Everyone knows the hardest part about having a baby, including labor, is picking a name for your little one. There are so many beautiful names out to choose from, but we are here to help you find the name that will have everyone asking each other, “Hmm…Why did she choose that?” Here are seven baby names that are guaranteed to have people react with a big ol’ “Hmmmmm…..K.”
Therese
This name is the opposite of timeless and your book club friends won’t let you forget it! When you finally shared your baby name with them, they made comments behind your back like, “That sounds like an ugly flapper’s name!” And they’re right, it does! You might as well put a sign on Therese that reads, ‘BULLY ME’ since every person who hears her name will say, “Wowww…K!”
Shell
We love that your husband proposed to you on a beach, but this by no means gives you permission to name your sweet baby Shell. What if Shell wants to have any job ever? When Shell introduces itself at an interview, Shell will be met with a whopping, “Da fuck is that name?! Hm…must be bad parents!” And you are bad parents! Why the fuck did you do that??
Paris
This should be a city, not a person! What if Paris goes to Paris? What will the Parisians say?? Probably something like, “COMMENT? PARIS? NON NON NON NON NON ZUT ALORS!’ And your baby will be exiled!
Doutzen
This is the name of a Victoria’s Secret model but that doesn’t excuse it from being unacceptable. So if you’re not 100% sure you’re going to have a baby that looks good in a bikini, DO NOT NAME HER DOUTZEN! People will meet your ugly-ass Doutzen and say, “…K!”
Ricola/Ricotta
One is a cough drop brand and one is cheese, but your child won’t live to experience these things if you name her this because she deserves to be ruined.
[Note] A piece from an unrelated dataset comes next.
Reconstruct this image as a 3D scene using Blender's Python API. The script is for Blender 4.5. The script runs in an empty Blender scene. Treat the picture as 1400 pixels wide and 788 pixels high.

And as she breathes her last breath, we’ll say to her, “Ricola/Ricotta,…..K.”
Garpy
This is a baby name we came up with, but if you do name her this, she’ll literally kill herself and at her funeral the priest will say, “Garpy??? Hmm….K!”
With all the baby names out there, it’s hard to find the right ones that will make people say, “Wow!” or “Cool!” But at the very least, avoid these fucking ridiculous baby names so that nobody will utter the words “Hmm…” or “….K” when you introduce your child at baby violin camp this summer.